Komisi Yudisial (KY) mencatat adanya ratusan laporan yang diterima hanya dalam satu bulan pertama tahun 2025. “Data yang kami punya dari Januari saja, kalau dari Komisi Yudisial, itu 267 laporan terhadap hakim-hakim. Yang ini banyak sekali persoalan,” ungkap Rano. Sejumlah kasus, termasuk penangkapan hakim yang terlibat dalam kasus Edward Tannur, semakin memperburuk citra lembaga peradilan dan menyoroti persoalan integritas aparat penegak hukum. Selain itu, masyarakat juga mengeluhkan minimnya keterbukaan informasi putusan pengadilan. Transparansi putusan menjadi elemen krusial dalam menjamin akuntabilitas lembaga peradilan. “Masyarakat itu mengeluh. Salah satu keluhan yang paling banyak adalah bahwa susah sekali mengakses putusan-putusan yang ada di Mahkamah atau yang ada di pengadilan,” tegas Rano. Belum lama ini, Bawas MA menghukum 74 hakim nakal sepanjang tahun 2025, menambah daftar panjang masalah yang perlu segera ditangani.

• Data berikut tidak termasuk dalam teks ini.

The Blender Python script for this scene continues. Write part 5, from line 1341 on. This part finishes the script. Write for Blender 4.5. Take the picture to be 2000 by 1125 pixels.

Deretan persoalan yang mencuat di tubuh Polri, Kejaksaan, dan pengadilan menjadi landasan bagi Komisi III untuk membentuk panja. Panja ini diharapkan dapat menjadi momentum untuk mendorong reformasi yang komprehensif di ketiga lembaga tersebut. “Makanya itu kesempatan, momentum bagi kami, fungsi pengawasan, untuk melakukan reformasi baik terhadap Polri, Kejaksaan, atau pengadilan,” pungkas Rano. Sebelumnya, Komisi III DPR juga telah meminta Polri untuk berbenah diri menyusul banyaknya laporan kriminalisasi yang masuk. Isu krusial lain yang menjadi perhatian adalah KUHAP baru, yang menimbulkan pertanyaan apakah polisi diizinkan melakukan penyadapan tanpa izin. Penjelasan dari Komisi III mengenai hal ini menjadi penting untuk menghindari kesalahpahaman di masyarakat.
Ringkasan
Komisi III DPR RI menyetujui pembentukan panitia kerja (panja) untuk reformasi Polri, Kejaksaan, dan Pengadilan. Keputusan ini diambil setelah rapat dengar pendapat (RDP) dengan perwakilan dari ketiga lembaga tersebut. Panja ini bertujuan untuk mempercepat agenda reformasi dan pengawasan sesuai dengan peraturan perundang-undangan.
Pembentukan panja didorong oleh berbagai persoalan yang mencuat di ketiga lembaga, seperti dugaan kriminalisasi dan kekerasan oleh polisi, pengembalian aset korupsi yang belum maksimal oleh kejaksaan, serta keluhan masyarakat terkait kinerja hakim dan pengadilan. Panja diharapkan dapat menjadi momentum untuk mendorong reformasi yang komprehensif dan mengatasi persoalan-persoalan tersebut.